Still, he said, he is willing to look into the issue further and see if the texts can be made public.

"If there is a way to get access, I'm all for that," he said.

However, he said most employees understand that anything done on state equipment is subject to public scrutiny.

"[Former Gov.] Bruce King used to say 'don't ever put anything in email that you don't want to end up on the front page of The New Mexican," he said.

Sources say some of the texts on Block's phone could possibly help shed some light on questions surrounding the commissioner, who is under scrutiny for spending on state gas cards. Block is also facing questions in a stolen car case and has missed about a third of PRC meetings so far this year. He has admitted a prescription drug addiction but does not plan to resign.

Sarah Welsh, executive director of the New Mexico Foundation for Open Government, said the lack of text message retention is something that can be dealt with in policy.

"Employees who are given devices for communicating about public business should understand that messages sent on the devices are public records," she said.

"There should be a mechanism for forwarding the messages automatically to a public server, and/or an explicit requirement to store messages and produce them upon request," she said, noting that email-use policies already have similar provisions.

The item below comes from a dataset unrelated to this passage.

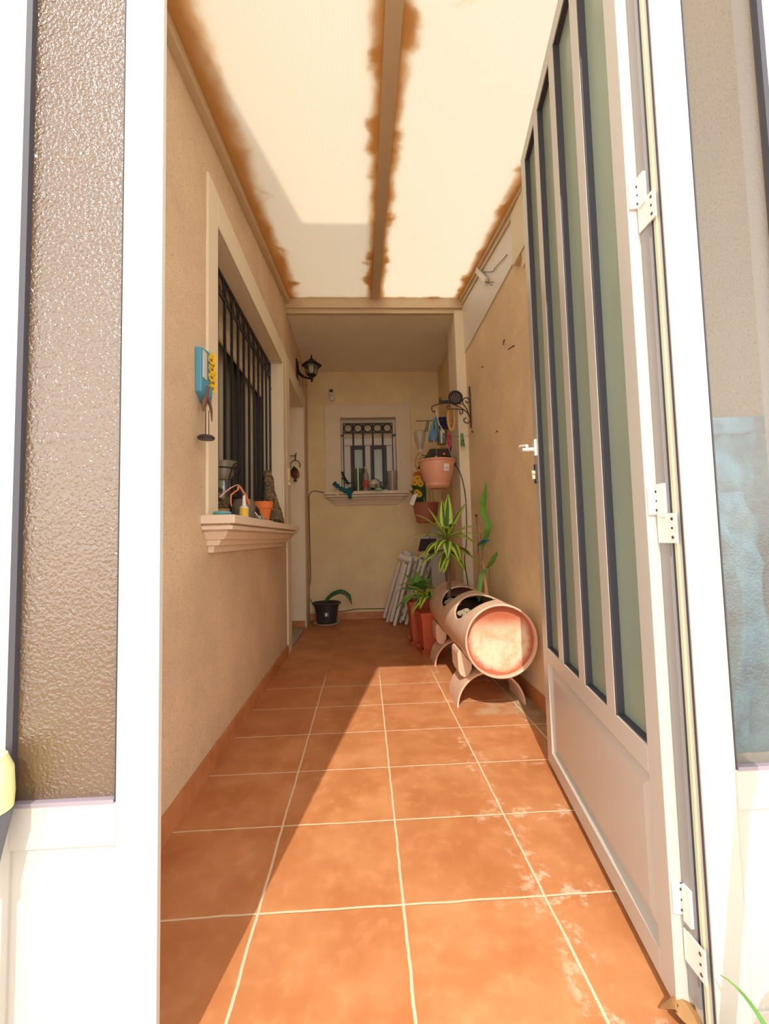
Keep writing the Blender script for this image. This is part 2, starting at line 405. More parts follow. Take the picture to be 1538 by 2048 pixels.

"The agency shouldn't have to get a subpoena to access what are essentially its own records."

At the same time, though, some agencies have policies that allow for limited personal use of a cellphone or email.

Welsh said in those cases, an employee may have an expectation of privacy for personal messages.

The state's Department of Information Technology doesn't have a policy on retaining text messages. But if it had an infrastructure in place, possible policies might include requiring all employees with state phones to export messages to a database on a regular basis or reaching an agreement with Verizon to export all messages to a state-owned database, a spokesman said.

States across the country approach text message retention differently.

In North Carolina, for example, texts are not required to be kept, because they are considered records of "short-term value," while in Florida they are required to be kept for various lengths, depending on the content.

Meanwhile, the PRC is still without an email retention policy, after The New Mexican reported in June 2010 that the agency was going to revamp it.

At the time, the then-administrative services division director said no one was following it.

The 2009 policy calls for employees of the regulatory agency to sort their own emails and determine what is public. Those public records then must be forwarded to an address for retention. But nothing was being sent there.

The issue came up after The New Mexican requested the emails of former Insurance Superintendent Mo Chavez, who left the job in the wake of criticism over approval of a hike in health insurance premiums for some 40,000 individual customers of Blue Cross Blue Shield.

Chavez at the time said he has nothing to hide and cleaned his inbox at the direction of the agency's information technology staff.

Montoya said Friday that the PRC is looking into buying more server space to have room to archive emails, and a policy on doing so would come after that.